The Emergency Response That Worked
Washington’s rescue of Wall Street is almost complete — and it has been surprisingly affordable.The entire cost of the federal government’s financial rescue — not just the cost of the Treasury Dept.’s TARP program — is expected to be $89 billion, reports the Wall Street Journal’s Deborah Solomon. Solomon writes, “this includes the Troubled Asset Relief Program, capital injections into Fannie Mae and Freddie Mac, loan guarantees by the Federal Housing Administration, and Federal Reserve moves such as buying mortgage-backed securities and propping up the commercial-paper market.”
The financial rescue will cost less than government’s intervention in the comparably mild savings and loan crisis of the late 80s and early 90s. Citigroup, AIG and General Motors are all expected to return their bailout money. Only Fannie Mae and Freddie Mac, “are expected to rely on federal coffers for years.”

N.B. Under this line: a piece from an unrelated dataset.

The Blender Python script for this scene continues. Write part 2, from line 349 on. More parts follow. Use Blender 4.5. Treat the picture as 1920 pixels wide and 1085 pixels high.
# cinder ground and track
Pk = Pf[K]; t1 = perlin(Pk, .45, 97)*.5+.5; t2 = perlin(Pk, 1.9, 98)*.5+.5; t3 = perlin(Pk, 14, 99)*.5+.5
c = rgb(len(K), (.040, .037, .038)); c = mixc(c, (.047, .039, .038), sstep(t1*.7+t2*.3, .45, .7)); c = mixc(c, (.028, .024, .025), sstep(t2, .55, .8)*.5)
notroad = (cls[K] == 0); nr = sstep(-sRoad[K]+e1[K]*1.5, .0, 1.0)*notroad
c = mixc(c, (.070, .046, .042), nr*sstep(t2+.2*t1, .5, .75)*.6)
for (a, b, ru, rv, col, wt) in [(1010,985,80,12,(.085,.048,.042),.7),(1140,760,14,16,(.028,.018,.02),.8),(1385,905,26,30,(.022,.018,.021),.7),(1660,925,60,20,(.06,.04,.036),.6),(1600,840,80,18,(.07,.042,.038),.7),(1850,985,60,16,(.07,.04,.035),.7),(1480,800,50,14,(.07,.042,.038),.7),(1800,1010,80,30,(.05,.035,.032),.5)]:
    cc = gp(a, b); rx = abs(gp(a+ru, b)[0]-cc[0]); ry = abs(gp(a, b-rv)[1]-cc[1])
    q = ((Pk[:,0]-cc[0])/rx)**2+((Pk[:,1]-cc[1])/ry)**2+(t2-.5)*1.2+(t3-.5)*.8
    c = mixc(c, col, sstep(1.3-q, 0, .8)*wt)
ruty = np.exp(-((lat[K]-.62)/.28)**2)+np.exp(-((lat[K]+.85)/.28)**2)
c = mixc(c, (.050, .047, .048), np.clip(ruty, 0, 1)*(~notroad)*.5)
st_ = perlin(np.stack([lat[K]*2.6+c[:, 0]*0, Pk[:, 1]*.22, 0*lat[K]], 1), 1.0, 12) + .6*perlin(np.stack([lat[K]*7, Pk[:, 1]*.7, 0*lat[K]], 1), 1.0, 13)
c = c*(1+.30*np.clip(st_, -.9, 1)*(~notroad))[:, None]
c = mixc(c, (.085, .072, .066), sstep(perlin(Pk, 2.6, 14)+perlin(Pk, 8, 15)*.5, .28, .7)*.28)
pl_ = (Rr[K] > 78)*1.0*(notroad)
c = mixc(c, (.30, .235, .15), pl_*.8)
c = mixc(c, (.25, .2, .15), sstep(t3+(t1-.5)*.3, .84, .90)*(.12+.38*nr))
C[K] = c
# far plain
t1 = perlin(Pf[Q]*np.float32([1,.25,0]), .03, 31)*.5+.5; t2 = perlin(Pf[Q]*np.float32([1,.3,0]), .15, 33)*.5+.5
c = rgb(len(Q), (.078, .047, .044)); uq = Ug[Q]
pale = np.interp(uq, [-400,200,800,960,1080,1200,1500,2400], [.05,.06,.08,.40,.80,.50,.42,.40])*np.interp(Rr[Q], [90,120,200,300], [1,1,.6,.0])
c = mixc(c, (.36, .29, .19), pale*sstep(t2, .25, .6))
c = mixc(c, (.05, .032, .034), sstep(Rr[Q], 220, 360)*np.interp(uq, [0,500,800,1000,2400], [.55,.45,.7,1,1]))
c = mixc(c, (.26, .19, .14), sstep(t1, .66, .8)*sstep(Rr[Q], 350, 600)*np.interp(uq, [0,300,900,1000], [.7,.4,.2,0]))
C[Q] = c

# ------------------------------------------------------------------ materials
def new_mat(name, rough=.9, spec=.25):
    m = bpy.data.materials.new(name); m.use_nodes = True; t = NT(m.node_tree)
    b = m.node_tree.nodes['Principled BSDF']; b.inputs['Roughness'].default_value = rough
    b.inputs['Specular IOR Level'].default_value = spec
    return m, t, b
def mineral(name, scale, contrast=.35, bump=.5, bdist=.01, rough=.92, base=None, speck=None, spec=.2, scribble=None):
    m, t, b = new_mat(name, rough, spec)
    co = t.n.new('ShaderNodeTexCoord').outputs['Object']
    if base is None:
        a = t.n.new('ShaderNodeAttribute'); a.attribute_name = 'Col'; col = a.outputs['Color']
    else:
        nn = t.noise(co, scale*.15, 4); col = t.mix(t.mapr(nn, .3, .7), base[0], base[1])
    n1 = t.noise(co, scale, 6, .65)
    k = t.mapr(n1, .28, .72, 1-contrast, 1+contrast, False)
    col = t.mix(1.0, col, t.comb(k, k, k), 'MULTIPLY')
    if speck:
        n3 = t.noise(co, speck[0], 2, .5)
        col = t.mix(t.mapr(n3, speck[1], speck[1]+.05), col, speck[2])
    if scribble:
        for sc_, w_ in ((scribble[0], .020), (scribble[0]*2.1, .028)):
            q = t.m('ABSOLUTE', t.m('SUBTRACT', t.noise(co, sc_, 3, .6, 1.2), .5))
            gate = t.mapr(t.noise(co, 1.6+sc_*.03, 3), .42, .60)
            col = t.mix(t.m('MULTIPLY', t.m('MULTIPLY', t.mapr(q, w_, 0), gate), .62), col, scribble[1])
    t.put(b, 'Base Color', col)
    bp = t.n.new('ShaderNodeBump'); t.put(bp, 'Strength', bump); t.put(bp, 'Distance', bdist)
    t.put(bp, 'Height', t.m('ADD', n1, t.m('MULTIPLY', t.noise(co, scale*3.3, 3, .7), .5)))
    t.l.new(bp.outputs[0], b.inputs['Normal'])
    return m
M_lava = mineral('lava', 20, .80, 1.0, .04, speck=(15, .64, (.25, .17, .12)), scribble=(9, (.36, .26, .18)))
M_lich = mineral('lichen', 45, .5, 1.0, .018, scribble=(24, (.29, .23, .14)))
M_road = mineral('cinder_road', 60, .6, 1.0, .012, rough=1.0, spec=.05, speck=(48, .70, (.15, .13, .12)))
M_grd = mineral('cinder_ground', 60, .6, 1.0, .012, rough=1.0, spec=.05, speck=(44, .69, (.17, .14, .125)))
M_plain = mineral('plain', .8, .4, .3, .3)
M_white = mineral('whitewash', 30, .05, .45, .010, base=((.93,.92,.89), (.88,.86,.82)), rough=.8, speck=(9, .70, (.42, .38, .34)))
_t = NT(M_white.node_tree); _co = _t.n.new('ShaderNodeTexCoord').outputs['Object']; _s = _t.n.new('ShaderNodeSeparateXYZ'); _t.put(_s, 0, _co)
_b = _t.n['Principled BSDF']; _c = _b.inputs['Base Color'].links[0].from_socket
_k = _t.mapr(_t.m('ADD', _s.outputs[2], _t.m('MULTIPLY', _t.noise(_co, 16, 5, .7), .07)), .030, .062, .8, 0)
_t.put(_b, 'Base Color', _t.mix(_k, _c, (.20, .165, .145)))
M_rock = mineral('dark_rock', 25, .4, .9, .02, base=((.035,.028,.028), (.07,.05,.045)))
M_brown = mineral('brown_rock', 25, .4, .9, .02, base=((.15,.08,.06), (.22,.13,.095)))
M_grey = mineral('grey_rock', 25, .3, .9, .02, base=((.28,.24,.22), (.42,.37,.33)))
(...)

As I’ve blogged before, Washington leaders like Treasury Sec. Tim Geithner and Federal Reserve Chairman Ben Bernanke may begin to receive more public recognition for rescuing Wall Street if they offer better employment and foreclosure prevention programs. The Obama administration does need to focus less on Wall Street and more on “Main Street.” Still, the Obama administration — as well as the Bush administration in its final months — swiftly implemented policies that averted a catastrophe of the financial system. The federal government deserves credit for seeing through its controversial emergency response actions.